▶ _The exercise_
All of the material below is to be repeated exactly.
((
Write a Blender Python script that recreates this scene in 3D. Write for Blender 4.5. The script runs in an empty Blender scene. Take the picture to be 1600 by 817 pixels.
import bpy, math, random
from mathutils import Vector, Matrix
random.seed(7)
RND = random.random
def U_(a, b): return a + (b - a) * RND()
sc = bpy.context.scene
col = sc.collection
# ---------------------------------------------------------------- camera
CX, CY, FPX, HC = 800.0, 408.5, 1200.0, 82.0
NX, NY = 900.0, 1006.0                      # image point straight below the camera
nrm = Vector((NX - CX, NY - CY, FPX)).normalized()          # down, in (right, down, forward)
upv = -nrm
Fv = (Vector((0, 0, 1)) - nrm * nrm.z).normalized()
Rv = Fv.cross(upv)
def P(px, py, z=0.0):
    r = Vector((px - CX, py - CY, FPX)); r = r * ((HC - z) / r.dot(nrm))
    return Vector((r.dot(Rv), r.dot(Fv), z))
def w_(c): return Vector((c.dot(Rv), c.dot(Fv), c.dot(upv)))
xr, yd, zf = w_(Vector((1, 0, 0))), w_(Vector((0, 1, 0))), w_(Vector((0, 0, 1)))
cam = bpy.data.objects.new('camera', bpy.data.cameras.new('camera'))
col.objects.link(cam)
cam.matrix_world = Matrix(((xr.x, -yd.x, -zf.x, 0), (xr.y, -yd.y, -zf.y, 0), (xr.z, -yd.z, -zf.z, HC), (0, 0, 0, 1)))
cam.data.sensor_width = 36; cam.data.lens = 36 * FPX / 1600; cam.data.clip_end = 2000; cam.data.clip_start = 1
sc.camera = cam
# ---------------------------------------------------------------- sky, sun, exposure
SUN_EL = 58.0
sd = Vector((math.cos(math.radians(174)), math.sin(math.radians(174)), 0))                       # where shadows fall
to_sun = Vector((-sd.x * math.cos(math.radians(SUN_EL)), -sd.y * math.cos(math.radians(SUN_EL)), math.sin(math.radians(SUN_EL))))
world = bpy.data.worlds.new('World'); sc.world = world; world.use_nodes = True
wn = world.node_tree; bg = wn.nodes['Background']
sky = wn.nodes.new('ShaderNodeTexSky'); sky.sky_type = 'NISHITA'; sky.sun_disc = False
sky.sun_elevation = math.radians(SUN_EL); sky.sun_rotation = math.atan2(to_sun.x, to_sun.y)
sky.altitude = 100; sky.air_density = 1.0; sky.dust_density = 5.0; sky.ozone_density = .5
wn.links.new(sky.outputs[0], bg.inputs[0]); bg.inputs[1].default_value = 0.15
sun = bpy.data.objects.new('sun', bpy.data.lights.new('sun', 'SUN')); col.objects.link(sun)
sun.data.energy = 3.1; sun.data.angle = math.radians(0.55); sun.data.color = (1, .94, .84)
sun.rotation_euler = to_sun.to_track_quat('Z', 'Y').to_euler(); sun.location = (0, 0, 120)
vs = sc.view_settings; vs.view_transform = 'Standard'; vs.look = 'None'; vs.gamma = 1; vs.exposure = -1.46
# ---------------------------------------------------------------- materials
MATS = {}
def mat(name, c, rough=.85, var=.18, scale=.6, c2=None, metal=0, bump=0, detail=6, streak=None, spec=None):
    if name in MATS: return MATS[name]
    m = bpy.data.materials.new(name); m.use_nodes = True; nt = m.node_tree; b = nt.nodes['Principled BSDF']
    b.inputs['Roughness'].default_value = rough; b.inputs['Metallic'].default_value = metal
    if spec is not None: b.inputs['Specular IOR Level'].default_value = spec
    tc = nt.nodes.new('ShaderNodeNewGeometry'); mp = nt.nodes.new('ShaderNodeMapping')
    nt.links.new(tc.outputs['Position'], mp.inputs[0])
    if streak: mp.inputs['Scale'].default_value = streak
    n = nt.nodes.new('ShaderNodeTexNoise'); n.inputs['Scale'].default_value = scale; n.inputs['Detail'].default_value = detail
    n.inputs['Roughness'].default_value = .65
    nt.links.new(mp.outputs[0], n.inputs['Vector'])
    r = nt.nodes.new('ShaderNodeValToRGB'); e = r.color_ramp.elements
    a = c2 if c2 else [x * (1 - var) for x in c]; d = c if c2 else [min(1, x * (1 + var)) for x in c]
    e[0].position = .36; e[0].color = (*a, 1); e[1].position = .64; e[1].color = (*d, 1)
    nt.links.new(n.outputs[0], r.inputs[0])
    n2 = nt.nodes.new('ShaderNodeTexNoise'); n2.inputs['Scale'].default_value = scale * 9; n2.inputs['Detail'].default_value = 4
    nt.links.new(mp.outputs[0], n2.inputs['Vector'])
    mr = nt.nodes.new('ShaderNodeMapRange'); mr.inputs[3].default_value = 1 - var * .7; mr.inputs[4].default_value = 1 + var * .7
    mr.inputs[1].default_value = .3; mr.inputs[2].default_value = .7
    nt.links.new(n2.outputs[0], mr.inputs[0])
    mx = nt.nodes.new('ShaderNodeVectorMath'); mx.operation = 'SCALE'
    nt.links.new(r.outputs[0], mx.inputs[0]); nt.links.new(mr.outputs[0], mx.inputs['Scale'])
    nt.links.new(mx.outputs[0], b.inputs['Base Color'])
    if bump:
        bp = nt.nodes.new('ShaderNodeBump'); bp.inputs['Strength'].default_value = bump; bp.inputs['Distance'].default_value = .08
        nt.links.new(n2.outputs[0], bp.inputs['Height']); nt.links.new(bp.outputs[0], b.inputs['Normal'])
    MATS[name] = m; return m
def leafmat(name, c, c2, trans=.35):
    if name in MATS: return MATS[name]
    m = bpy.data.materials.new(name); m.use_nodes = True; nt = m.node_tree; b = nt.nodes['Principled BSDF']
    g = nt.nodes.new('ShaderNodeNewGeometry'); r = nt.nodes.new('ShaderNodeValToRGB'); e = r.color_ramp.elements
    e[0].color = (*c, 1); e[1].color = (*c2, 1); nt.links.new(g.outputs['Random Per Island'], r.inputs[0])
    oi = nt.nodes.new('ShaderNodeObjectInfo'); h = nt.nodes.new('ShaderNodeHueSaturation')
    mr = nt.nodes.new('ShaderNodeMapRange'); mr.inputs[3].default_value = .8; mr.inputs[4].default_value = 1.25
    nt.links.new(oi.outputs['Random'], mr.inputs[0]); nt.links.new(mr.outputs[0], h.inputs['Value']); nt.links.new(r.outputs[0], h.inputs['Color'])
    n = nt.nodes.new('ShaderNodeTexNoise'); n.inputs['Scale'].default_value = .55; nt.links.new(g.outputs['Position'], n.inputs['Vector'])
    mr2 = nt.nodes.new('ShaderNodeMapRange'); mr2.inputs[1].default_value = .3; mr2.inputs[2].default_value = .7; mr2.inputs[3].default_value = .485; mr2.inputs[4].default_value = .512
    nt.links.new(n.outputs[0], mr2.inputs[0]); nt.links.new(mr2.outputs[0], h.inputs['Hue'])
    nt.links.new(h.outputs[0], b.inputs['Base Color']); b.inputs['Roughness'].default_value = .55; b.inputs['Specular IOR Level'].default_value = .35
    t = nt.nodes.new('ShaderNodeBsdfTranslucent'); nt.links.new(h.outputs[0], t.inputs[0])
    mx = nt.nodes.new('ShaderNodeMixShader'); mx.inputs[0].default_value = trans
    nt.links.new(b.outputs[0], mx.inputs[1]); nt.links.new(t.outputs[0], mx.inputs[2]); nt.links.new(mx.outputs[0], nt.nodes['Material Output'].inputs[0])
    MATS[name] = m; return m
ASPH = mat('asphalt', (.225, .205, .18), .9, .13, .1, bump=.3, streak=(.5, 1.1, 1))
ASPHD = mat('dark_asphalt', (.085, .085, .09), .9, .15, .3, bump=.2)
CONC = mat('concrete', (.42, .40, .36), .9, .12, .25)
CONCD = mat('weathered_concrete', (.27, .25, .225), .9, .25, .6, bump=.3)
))
▶ _Answer in full_
Write a Blender Python script that recreates this scene in 3D. Write for Blender 4.5. The script runs in an empty Blender scene. Take the picture to be 1600 by 817 pixels.
import bpy, math, random
from mathutils import Vector, Matrix
random.seed(7)
RND = random.random
def U_(a, b): return a + (b - a) * RND()
sc = bpy.context.scene
col = sc.collection
# ---------------------------------------------------------------- camera
CX, CY, FPX, HC = 800.0, 408.5, 1200.0, 82.0
NX, NY = 900.0, 1006.0                      # image point straight below the camera
nrm = Vector((NX - CX, NY - CY, FPX)).normalized()          # down, in (right, down, forward)
upv = -nrm
Fv = (Vector((0, 0, 1)) - nrm * nrm.z).normalized()
Rv = Fv.cross(upv)
def P(px, py, z=0.0):
    r = Vector((px - CX, py - CY, FPX)); r = r * ((HC - z) / r.dot(nrm))
    return Vector((r.dot(Rv), r.dot(Fv), z))
def w_(c): return Vector((c.dot(Rv), c.dot(Fv), c.dot(upv)))
xr, yd, zf = w_(Vector((1, 0, 0))), w_(Vector((0, 1, 0))), w_(Vector((0, 0, 1)))
cam = bpy.data.objects.new('camera', bpy.data.cameras.new('camera'))
col.objects.link(cam)
cam.matrix_world = Matrix(((xr.x, -yd.x, -zf.x, 0), (xr.y, -yd.y, -zf.y, 0), (xr.z, -yd.z, -zf.z, HC), (0, 0, 0, 1)))
cam.data.sensor_width = 36; cam.data.lens = 36 * FPX / 1600; cam.data.clip_end = 2000; cam.data.clip_start = 1
sc.camera = cam
# ---------------------------------------------------------------- sky, sun, exposure
SUN_EL = 58.0
sd = Vector((math.cos(math.radians(174)), math.sin(math.radians(174)), 0))                       # where shadows fall
to_sun = Vector((-sd.x * math.cos(math.radians(SUN_EL)), -sd.y * math.cos(math.radians(SUN_EL)), math.sin(math.radians(SUN_EL))))
world = bpy.data.worlds.new('World'); sc.world = world; world.use_nodes = True
wn = world.node_tree; bg = wn.nodes['Background']
sky = wn.nodes.new('ShaderNodeTexSky'); sky.sky_type = 'NISHITA'; sky.sun_disc = False
sky.sun_elevation = math.radians(SUN_EL); sky.sun_rotation = math.atan2(to_sun.x, to_sun.y)
sky.altitude = 100; sky.air_density = 1.0; sky.dust_density = 5.0; sky.ozone_density = .5
wn.links.new(sky.outputs[0], bg.inputs[0]); bg.inputs[1].default_value = 0.15
sun = bpy.data.objects.new('sun', bpy.data.lights.new('sun', 'SUN')); col.objects.link(sun)
sun.data.energy = 3.1; sun.data.angle = math.radians(0.55); sun.data.color = (1, .94, .84)
sun.rotation_euler = to_sun.to_track_quat('Z', 'Y').to_euler(); sun.location = (0, 0, 120)
vs = sc.view_settings; vs.view_transform = 'Standard'; vs.look = 'None'; vs.gamma = 1; vs.exposure = -1.46
# ---------------------------------------------------------------- materials
MATS = {}
def mat(name, c, rough=.85, var=.18, scale=.6, c2=None, metal=0, bump=0, detail=6, streak=None, spec=None):
    if name in MATS: return MATS[name]
    m = bpy.data.materials.new(name); m.use_nodes = True; nt = m.node_tree; b = nt.nodes['Principled BSDF']
    b.inputs['Roughness'].default_value = rough; b.inputs['Metallic'].default_value = metal
    if spec is not None: b.inputs['Specular IOR Level'].default_value = spec
    tc = nt.nodes.new('ShaderNodeNewGeometry'); mp = nt.nodes.new('ShaderNodeMapping')
    nt.links.new(tc.outputs['Position'], mp.inputs[0])
    if streak: mp.inputs['Scale'].default_value = streak
    n = nt.nodes.new('ShaderNodeTexNoise'); n.inputs['Scale'].default_value = scale; n.inputs['Detail'].default_value = detail
    n.inputs['Roughness'].default_value = .65
    nt.links.new(mp.outputs[0], n.inputs['Vector'])
    r = nt.nodes.new('ShaderNodeValToRGB'); e = r.color_ramp.elements
    a = c2 if c2 else [x * (1 - var) for x in c]; d = c if c2 else [min(1, x * (1 + var)) for x in c]
    e[0].position = .36; e[0].color = (*a, 1); e[1].position = .64; e[1].color = (*d, 1)
    nt.links.new(n.outputs[0], r.inputs[0])
    n2 = nt.nodes.new('ShaderNodeTexNoise'); n2.inputs['Scale'].default_value = scale * 9; n2.inputs['Detail'].default_value = 4
    nt.links.new(mp.outputs[0], n2.inputs['Vector'])
    mr = nt.nodes.new('ShaderNodeMapRange'); mr.inputs[3].default_value = 1 - var * .7; mr.inputs[4].default_value = 1 + var * .7
    mr.inputs[1].default_value = .3; mr.inputs[2].default_value = .7
    nt.links.new(n2.outputs[0], mr.inputs[0])
    mx = nt.nodes.new('ShaderNodeVectorMath'); mx.operation = 'SCALE'
    nt.links.new(r.outputs[0], mx.inputs[0]); nt.links.new(mr.outputs[0], mx.inputs['Scale'])
    nt.links.new(mx.outputs[0], b.inputs['Base Color'])
    if bump:
        bp = nt.nodes.new('ShaderNodeBump'); bp.inputs['Strength'].default_value = bump; bp.inputs['Distance'].default_value = .08
        nt.links.new(n2.outputs[0], bp.inputs['Height']); nt.links.new(bp.outputs[0], b.inputs['Normal'])
    MATS[name] = m; return m
def leafmat(name, c, c2, trans=.35):
    if name in MATS: return MATS[name]
    m = bpy.data.materials.new(name); m.use_nodes = True; nt = m.node_tree; b = nt.nodes['Principled BSDF']
    g = nt.nodes.new('ShaderNodeNewGeometry'); r = nt.nodes.new('ShaderNodeValToRGB'); e = r.color_ramp.elements
    e[0].color = (*c, 1); e[1].color = (*c2, 1); nt.links.new(g.outputs['Random Per Island'], r.inputs[0])
    oi = nt.nodes.new('ShaderNodeObjectInfo'); h = nt.nodes.new('ShaderNodeHueSaturation')
    mr = nt.nodes.new('ShaderNodeMapRange'); mr.inputs[3].default_value = .8; mr.inputs[4].default_value = 1.25
    nt.links.new(oi.outputs['Random'], mr.inputs[0]); nt.links.new(mr.outputs[0], h.inputs['Value']); nt.links.new(r.outputs[0], h.inputs['Color'])
    n = nt.nodes.new('ShaderNodeTexNoise'); n.inputs['Scale'].default_value = .55; nt.links.new(g.outputs['Position'], n.inputs['Vector'])
    mr2 = nt.nodes.new('ShaderNodeMapRange'); mr2.inputs[1].default_value = .3; mr2.inputs[2].default_value = .7; mr2.inputs[3].default_value = .485; mr2.inputs[4].default_value = .512
    nt.links.new(n.outputs[0], mr2.inputs[0]); nt.links.new(mr2.outputs[0], h.inputs['Hue'])
    nt.links.new(h.outputs[0], b.inputs['Base Color']); b.inputs['Roughness'].default_value = .55; b.inputs['Specular IOR Level'].default_value = .35
    t = nt.nodes.new('ShaderNodeBsdfTranslucent'); nt.links.new(h.outputs[0], t.inputs[0])
    mx = nt.nodes.new('ShaderNodeMixShader'); mx.inputs[0].default_value = trans
    nt.links.new(b.outputs[0], mx.inputs[1]); nt.links.new(t.outputs[0], mx.inputs[2]); nt.links.new(mx.outputs[0], nt.nodes['Material Output'].inputs[0])
    MATS[name] = m; return m
ASPH = mat('asphalt', (.225, .205, .18), .9, .13, .1, bump=.3, streak=(.5, 1.1, 1))
ASPHD = mat('dark_asphalt', (.085, .085, .09), .9, .15, .3, bump=.2)
CONC = mat('concrete', (.42, .40, .36), .9, .12, .25)
CONCD = mat('weathered_concrete', (.27, .25, .225), .9, .25, .6, bump=.3)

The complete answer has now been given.